• _Task goal_: Scan the data below for the string "Blender". Copy every line where it appears.

Scene script records:

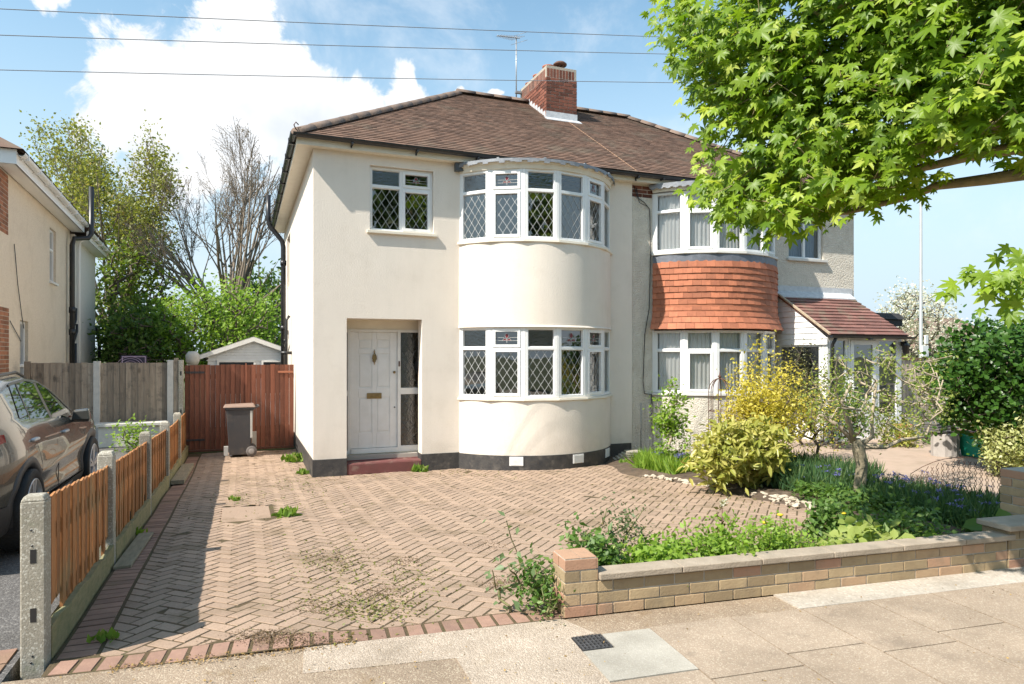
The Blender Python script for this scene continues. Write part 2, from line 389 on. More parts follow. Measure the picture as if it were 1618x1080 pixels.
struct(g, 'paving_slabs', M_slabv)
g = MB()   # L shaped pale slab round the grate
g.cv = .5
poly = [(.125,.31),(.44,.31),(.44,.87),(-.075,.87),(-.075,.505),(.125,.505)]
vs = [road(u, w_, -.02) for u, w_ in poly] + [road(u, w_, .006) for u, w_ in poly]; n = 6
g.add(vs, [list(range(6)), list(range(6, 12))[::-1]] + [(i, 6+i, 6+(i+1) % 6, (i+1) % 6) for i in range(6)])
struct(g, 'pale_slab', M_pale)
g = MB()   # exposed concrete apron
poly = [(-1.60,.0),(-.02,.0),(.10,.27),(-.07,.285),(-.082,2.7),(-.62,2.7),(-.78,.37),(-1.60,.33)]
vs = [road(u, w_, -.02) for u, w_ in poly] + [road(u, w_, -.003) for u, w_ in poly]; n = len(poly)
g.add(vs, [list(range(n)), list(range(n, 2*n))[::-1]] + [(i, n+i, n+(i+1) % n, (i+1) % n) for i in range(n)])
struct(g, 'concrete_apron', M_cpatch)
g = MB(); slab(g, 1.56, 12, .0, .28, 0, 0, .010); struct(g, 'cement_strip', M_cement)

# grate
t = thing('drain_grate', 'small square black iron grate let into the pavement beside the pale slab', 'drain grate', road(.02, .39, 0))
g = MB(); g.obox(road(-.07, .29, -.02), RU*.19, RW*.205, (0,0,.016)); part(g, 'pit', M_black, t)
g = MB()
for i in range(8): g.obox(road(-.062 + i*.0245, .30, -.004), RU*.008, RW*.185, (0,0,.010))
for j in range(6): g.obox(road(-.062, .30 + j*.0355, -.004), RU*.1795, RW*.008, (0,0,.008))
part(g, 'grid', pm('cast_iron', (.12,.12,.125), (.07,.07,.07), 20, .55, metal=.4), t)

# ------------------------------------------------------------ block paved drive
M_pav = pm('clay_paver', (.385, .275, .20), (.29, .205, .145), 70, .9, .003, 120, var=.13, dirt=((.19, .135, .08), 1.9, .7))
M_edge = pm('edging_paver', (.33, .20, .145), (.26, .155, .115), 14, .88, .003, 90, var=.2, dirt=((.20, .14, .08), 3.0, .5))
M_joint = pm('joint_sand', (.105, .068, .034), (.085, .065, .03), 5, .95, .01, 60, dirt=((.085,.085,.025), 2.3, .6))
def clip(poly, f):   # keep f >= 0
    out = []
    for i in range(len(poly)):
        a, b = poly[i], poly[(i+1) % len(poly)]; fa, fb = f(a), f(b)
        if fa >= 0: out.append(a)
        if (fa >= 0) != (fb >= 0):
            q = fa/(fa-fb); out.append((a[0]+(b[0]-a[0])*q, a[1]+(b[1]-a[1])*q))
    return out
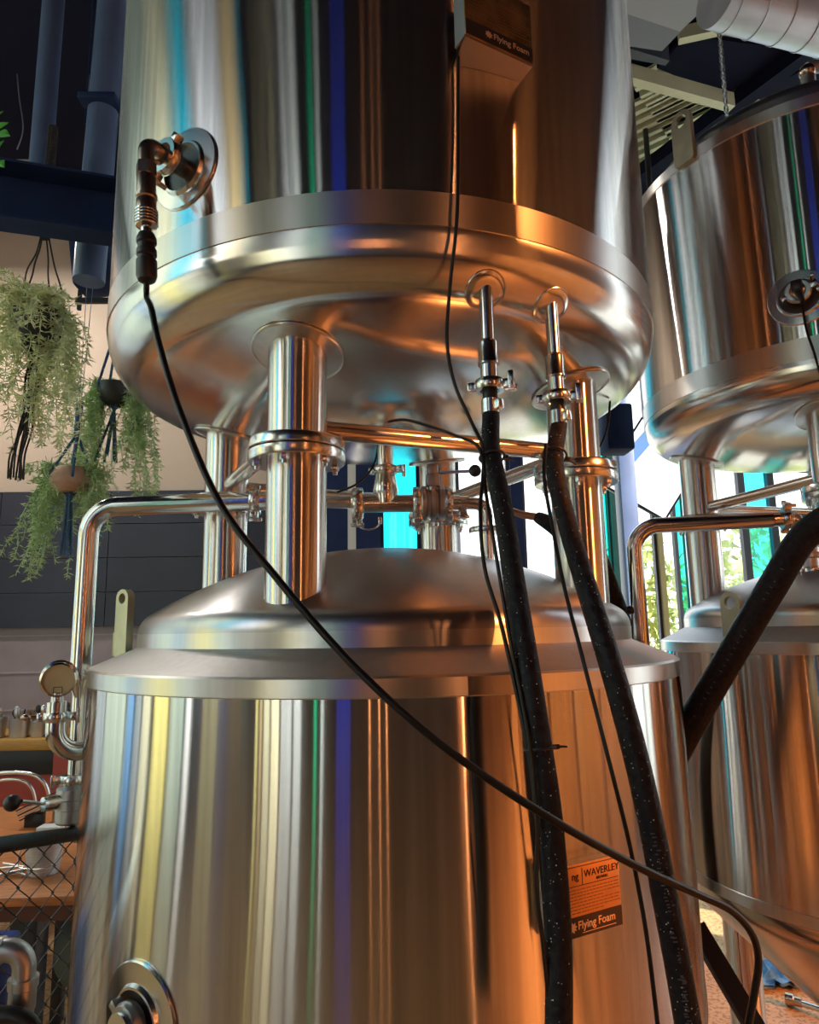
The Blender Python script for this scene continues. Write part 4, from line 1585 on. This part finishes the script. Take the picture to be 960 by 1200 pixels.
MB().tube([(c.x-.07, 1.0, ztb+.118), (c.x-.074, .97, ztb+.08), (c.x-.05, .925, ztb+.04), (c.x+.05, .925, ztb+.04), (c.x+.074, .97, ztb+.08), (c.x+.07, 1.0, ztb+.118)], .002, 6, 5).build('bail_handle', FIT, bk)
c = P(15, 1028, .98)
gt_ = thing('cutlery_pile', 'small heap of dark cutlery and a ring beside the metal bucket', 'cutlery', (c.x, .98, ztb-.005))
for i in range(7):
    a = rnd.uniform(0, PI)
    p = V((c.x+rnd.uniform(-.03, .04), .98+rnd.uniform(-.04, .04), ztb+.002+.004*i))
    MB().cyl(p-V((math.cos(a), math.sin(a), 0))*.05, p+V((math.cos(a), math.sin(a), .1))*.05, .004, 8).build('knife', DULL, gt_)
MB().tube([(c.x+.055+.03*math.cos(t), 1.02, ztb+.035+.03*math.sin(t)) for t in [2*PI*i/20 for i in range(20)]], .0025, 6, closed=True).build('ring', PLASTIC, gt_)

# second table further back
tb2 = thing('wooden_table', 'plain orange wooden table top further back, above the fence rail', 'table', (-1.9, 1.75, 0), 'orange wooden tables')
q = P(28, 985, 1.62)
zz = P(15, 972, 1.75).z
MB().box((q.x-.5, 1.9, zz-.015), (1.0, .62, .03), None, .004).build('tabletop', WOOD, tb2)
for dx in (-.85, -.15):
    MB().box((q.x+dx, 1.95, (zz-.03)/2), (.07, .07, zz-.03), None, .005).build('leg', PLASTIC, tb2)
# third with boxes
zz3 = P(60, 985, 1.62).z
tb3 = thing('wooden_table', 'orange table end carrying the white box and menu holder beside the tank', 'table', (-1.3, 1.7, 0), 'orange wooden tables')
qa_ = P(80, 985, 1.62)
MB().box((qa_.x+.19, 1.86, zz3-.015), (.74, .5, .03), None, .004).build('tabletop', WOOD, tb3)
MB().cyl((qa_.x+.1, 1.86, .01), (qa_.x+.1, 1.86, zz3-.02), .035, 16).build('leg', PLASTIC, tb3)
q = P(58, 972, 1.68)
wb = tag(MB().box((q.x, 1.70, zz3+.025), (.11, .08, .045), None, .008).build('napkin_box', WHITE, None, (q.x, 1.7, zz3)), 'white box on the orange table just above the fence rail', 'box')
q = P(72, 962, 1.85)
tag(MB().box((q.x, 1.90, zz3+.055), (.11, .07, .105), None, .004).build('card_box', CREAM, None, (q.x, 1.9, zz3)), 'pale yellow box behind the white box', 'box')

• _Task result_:
The Blender Python script for this scene continues. Write part 2, from line 389 on. More parts follow. Measure the picture as if it were 1618x1080 pixels.
The Blender Python script for this scene continues. Write part 4, from line 1585 on. This part finishes the script. Take the picture to be 960 by 1200 pixels.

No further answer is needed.